Arriva anche il tempo del parto e una telefonata quasi allegra annuncia che Martina è nata. Madre e figlia stanno benissimo. Il patto, però, era che avremmo continuato a tenere la situazione monitorata erogando, da parte nostra, tutti gli aiuti promessi. Martina ha un mese e mezzo quando Nicoletta viene per il colloquio. Mi racconta del parto e di quei primi tempi, ma lo fa in modo stringato.

«Nicoletta, la sento un po’ in tensione. Mi vuole dire?»
«Ecco, sono contenta di raccontare ciò che abbiamo pensato. Il lavoro di Marco va bene. La casa in cui siamo andati ad abitare non è grande ma ci stiamo. La mia famiglia ora è vicina e il mio papà è andato in pensione. Vengono frequentemente a trovarci per darmi una mano con i bambini e mi aiutano anche concretamente. Sa, papà ha percepito la liquidazione; così ci fanno la spesa e portano ciò che serve ai bambini. Sono contenta».
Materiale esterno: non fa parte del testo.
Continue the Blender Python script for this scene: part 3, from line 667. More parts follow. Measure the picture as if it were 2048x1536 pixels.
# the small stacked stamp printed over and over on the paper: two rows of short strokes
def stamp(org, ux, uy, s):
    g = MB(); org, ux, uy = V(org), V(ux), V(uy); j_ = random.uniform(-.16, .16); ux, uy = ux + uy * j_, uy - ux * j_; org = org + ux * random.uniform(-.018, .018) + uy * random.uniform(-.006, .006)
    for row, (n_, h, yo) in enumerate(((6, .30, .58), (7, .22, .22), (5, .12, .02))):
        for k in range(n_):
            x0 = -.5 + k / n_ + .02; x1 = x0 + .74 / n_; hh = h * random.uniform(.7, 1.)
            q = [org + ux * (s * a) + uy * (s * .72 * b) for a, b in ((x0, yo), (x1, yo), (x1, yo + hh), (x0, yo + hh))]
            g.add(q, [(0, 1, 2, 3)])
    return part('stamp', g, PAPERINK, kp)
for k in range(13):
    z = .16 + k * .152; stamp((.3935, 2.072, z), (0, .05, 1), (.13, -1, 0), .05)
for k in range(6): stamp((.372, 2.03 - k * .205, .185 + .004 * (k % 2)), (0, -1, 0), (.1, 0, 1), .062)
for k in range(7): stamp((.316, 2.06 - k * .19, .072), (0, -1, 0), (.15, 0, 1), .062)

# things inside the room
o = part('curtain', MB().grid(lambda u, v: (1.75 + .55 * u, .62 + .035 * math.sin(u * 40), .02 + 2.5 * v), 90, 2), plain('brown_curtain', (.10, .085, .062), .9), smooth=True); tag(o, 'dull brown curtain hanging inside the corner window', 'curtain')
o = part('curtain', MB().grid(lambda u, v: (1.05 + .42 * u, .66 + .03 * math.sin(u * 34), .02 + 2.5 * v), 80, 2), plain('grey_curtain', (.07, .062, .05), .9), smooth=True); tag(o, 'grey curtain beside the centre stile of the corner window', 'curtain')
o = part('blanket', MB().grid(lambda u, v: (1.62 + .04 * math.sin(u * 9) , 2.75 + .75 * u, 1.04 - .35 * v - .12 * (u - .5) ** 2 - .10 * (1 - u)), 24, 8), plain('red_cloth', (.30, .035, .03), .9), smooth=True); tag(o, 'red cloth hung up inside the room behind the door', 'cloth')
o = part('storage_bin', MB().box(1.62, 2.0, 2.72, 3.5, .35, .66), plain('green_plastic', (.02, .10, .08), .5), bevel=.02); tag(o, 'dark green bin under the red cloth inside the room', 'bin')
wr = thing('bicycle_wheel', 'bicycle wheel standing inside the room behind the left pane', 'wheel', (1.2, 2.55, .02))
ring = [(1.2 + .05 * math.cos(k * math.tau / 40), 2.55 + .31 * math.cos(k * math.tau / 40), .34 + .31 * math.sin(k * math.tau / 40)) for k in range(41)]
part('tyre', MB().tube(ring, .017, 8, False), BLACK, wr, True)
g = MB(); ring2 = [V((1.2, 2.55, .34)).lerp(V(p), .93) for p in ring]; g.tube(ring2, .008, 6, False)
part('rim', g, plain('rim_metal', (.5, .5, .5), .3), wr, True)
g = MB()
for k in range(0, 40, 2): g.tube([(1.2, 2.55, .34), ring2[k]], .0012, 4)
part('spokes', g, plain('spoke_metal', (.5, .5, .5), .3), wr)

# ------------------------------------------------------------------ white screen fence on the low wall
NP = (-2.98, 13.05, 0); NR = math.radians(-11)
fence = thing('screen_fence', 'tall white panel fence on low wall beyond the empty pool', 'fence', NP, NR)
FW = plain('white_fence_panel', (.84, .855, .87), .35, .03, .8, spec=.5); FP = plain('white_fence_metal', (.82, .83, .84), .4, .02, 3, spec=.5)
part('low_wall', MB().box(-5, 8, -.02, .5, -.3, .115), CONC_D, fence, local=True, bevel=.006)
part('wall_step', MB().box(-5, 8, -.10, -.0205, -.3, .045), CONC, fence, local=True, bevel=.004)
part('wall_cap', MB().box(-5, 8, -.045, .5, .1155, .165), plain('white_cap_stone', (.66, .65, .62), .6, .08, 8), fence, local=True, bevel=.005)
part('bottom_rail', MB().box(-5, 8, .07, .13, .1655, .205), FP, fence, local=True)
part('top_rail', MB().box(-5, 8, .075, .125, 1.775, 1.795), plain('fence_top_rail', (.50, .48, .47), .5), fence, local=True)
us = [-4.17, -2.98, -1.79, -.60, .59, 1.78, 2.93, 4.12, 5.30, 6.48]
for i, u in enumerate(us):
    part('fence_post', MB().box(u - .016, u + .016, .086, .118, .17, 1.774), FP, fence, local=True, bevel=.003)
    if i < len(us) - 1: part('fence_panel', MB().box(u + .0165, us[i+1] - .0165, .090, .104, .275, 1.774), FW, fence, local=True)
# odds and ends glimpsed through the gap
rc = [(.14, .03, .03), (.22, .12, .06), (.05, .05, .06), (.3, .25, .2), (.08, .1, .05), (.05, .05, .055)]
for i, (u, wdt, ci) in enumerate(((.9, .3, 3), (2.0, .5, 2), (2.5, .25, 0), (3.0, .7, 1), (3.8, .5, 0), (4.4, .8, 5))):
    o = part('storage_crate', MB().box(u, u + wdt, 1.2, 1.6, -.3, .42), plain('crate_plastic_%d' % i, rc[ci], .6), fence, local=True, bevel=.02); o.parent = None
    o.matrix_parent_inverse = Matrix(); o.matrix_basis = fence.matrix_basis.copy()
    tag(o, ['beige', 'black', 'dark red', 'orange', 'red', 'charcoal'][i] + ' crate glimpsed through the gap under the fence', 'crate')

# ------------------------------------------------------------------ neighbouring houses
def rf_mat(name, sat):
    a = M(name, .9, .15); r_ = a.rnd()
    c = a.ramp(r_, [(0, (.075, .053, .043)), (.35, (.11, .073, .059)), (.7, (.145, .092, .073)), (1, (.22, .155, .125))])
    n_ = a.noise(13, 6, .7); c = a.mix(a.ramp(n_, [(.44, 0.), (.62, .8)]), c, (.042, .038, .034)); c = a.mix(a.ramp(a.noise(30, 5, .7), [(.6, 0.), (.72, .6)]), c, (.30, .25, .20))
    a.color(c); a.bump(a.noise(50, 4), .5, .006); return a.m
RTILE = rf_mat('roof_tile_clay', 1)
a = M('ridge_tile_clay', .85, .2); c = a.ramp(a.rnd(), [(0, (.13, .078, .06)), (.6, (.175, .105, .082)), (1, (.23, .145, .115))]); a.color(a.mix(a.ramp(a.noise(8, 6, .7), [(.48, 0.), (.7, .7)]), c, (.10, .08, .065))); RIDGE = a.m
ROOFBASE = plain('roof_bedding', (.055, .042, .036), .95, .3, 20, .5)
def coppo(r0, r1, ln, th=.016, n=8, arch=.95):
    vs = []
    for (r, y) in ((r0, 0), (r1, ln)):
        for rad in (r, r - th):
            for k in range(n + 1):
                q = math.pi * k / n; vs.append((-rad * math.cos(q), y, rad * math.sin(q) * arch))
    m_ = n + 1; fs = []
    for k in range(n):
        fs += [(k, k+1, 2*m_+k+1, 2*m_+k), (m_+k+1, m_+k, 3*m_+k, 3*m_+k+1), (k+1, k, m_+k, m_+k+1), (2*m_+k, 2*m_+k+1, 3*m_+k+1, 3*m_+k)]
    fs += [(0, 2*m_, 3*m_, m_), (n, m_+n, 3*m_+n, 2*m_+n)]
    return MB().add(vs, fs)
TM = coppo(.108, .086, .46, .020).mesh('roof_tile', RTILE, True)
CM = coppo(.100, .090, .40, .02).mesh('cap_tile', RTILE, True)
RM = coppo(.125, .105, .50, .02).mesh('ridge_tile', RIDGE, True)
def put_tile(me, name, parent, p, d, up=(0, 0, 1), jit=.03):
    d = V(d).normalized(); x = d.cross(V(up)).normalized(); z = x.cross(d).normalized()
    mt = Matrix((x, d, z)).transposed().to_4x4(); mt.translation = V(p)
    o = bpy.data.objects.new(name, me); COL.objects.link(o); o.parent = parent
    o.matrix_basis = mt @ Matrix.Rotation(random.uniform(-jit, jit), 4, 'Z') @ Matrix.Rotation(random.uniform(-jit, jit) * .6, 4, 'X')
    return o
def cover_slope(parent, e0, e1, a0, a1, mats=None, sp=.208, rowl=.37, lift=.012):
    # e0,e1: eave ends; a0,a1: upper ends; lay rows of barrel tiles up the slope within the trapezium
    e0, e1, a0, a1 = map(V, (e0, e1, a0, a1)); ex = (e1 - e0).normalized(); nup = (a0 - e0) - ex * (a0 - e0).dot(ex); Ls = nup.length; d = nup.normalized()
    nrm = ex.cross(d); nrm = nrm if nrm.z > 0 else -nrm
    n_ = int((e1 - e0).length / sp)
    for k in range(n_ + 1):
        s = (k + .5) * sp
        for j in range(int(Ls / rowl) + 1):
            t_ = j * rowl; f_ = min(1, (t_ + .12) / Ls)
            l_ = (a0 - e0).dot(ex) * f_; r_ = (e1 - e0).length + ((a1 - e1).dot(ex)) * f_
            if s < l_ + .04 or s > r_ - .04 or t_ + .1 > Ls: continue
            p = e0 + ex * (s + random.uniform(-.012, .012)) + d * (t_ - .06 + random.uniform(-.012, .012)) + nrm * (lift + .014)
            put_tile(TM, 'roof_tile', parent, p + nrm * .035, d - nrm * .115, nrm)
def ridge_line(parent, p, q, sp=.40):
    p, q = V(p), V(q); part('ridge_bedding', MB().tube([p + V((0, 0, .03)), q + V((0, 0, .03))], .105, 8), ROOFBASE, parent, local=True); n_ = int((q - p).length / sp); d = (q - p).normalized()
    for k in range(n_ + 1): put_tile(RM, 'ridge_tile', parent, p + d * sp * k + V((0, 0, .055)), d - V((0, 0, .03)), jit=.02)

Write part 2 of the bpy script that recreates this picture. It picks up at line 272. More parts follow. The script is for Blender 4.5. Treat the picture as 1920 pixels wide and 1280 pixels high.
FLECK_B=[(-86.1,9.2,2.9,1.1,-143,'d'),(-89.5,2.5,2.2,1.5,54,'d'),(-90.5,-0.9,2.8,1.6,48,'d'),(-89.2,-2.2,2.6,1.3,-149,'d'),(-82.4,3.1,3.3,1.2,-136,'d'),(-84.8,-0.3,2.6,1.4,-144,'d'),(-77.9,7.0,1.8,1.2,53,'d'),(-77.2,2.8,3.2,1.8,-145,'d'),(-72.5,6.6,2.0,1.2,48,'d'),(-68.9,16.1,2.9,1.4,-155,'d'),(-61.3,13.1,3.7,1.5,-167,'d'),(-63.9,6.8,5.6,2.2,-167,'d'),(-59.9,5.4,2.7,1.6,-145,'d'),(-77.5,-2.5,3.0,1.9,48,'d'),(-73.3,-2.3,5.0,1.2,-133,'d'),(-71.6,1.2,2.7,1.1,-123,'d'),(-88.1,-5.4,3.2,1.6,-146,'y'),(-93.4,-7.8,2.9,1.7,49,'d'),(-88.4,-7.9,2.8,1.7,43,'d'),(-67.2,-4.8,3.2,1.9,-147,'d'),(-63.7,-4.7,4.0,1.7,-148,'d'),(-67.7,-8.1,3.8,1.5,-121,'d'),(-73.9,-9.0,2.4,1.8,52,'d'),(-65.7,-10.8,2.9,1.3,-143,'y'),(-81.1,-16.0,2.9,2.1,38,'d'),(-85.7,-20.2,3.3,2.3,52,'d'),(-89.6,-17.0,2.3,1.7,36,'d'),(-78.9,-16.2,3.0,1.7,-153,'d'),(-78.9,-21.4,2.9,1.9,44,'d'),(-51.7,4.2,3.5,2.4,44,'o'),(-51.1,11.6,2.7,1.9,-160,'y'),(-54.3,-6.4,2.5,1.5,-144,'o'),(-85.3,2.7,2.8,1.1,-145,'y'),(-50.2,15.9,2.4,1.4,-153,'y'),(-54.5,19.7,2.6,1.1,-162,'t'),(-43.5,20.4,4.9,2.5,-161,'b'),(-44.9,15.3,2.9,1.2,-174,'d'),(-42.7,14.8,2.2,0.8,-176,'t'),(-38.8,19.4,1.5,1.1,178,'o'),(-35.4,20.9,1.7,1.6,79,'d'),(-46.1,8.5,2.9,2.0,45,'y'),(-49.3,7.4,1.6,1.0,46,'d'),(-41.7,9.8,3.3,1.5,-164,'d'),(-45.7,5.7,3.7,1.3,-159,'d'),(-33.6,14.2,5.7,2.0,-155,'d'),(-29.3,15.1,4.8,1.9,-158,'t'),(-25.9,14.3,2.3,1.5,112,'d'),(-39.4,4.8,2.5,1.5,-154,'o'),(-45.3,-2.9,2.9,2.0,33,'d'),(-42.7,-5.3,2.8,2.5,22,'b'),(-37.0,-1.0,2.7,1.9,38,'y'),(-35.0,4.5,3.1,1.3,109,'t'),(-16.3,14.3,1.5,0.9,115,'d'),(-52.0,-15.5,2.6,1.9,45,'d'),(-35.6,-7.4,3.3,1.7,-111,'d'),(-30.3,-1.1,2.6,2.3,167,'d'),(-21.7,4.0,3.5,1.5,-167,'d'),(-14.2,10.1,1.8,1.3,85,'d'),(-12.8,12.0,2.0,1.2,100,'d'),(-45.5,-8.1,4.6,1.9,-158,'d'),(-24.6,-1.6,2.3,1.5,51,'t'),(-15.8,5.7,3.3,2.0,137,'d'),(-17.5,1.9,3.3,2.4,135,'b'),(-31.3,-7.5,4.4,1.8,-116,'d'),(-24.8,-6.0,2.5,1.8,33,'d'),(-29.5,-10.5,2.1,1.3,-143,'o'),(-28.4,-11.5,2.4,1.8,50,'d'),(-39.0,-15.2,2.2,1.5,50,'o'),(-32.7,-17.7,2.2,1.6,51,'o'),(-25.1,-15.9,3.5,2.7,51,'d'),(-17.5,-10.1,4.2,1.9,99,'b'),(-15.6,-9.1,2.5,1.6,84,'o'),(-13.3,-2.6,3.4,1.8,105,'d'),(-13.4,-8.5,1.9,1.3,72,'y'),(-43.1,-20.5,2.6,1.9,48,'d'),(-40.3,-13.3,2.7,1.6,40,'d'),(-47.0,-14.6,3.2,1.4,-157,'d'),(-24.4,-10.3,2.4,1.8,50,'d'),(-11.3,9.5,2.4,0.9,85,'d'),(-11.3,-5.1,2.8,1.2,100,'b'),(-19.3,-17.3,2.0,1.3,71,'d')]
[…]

La guardo intensamente. Sento che c’è dell’altro e la sollecito.
«Va bene!  Con Marco abbiamo pensato che non solo la nostra piccola è nata ma che le cose sono andate a nostro favore. Così abbiamo deciso che non ci servono più i vostri aiuti preziosi. Averceli offerti ha fatto scattare la molla della speranza e ci ha dato coraggio. Ora, però, possiamo fare in altro modo e siamo sicuri che potrebbero far nascere la speranza in qualcun altro, disperato come lo eravamo noi allora».

Non sono riuscita ad andare oltre al “grazie!” perché sentivo le corde vocali annodate. L’ho stretta, però, in un abbraccio grande e forte, pieno di tutta la riconoscenza, la stima, l’affetto che non volevo andassero dispersi.